Features

Tentative deal in port labor talks

By Justin Pritchard
Saturday November 02, 2002

SAN FRANCISCO — West Coast longshoremen and shipping companies reach an important — albeit tentative — agreement Friday on the use of technology, the major sticking point in their bitter contract talks. 

Both sides hailed the deal on how to introduce new cargo tracking systems to the waterfront as the first tangible progress since negotiations resumed after last month’s lockout of dockworkers closed down shuttered major Pacific ports for 10 days. 

The dockworker’s union and the association representing shipping lines were compelled to restart talks after a federal judge granted President Bush’s request for an 80-day “cooling-off” period that reopened the ports. 

“The parties have worked long and hard,” federal mediator Peter Hurtgen said in a written statement Friday. 

The deal concerned “the key issues of new technology and retention of union’s jurisdiction for marine clerk work,” the statement said. 

Hurtgen would not disclose details of the agreement, which he said was reached at 4 a.m. PST Friday after all-night talks. 

Still, it was clear that the deal entailed compromise on both sides. 

The 10,500-member International Longshore and Warehouse Union had said it would agree to cuts in the number of marine clerks, whose jobs will be obsolete with a freer flow of electronic information, only if the Pacific Maritime Association agreed that new jobs created by the technology be under the union’s jurisdiction. 

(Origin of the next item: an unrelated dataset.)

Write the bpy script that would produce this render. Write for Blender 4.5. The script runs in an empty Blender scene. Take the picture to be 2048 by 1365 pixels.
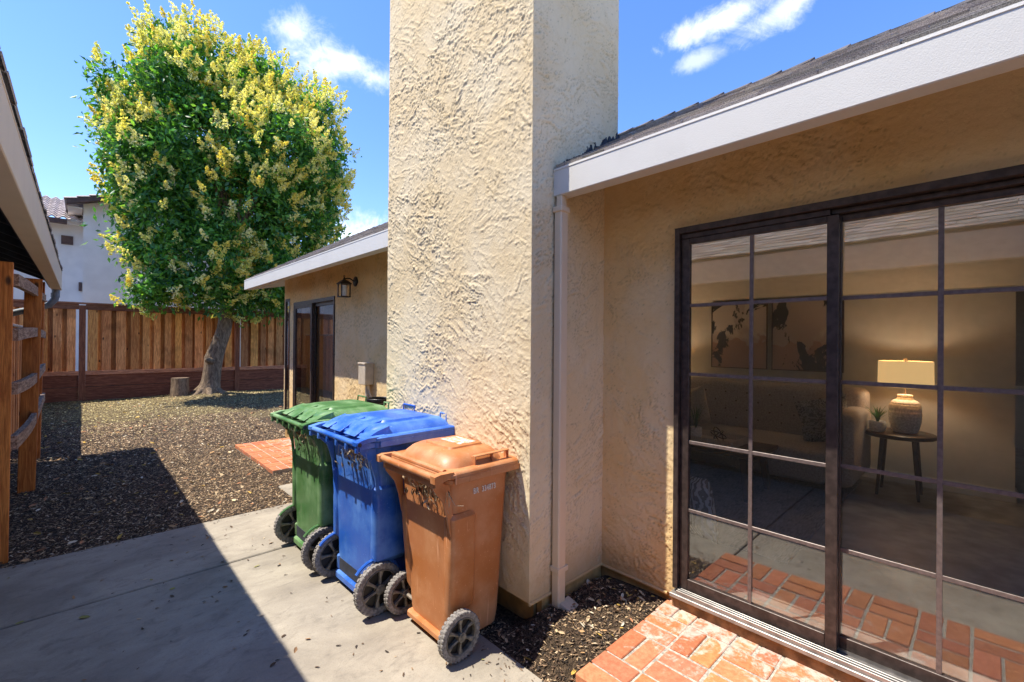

“We had our bottom line on jurisdiction on what we could do, what we could accept, and they met our bottom line,” union spokesman Steve Stallone said. “So we consider this a real victory and the first real progress we’ve had in these negotiations.” 

Like Hurtgen, Stallone emphasized that the deal on technology isn’t the only issue separating the two sides — and if talks break up over issues such as pensions and arbitration of disputes, the technology deal could be moot. 

Shipping lines and terminal operators will save hundreds of millions of dollars through the technology, “and we want a piece of that action,” primarily in the form of increased pensions, Stallone said. 

A Pacific Maritime Association spokesman also said the deal could prove to be an important breakthrough, but had no further comment, citing Hurtgen’s request for a media blackout on the negotiations. 

The tentative agreement comes as the two sides have been sparring over who’s to blame for slow progress in clearing a massive backlog of cargo off the docks since the lockout ended Oct. 9. 

The association complained to the Justice Department that dockworkers have intentionally slowed work, cutting productivity by 30 percent in some cases. The union countered that mismanagement by shipping lines and terminal operators has led to dangerous congestion and disarray. 

The nation’s 29 West Coast ports handle more than $300 billion in trade each year. Some economists estimated that the U.S. economy lost $1 billion each day as cargo piled up at the docks and ships waited at anchor offshore. Some factories had to shut down for lack of supplies.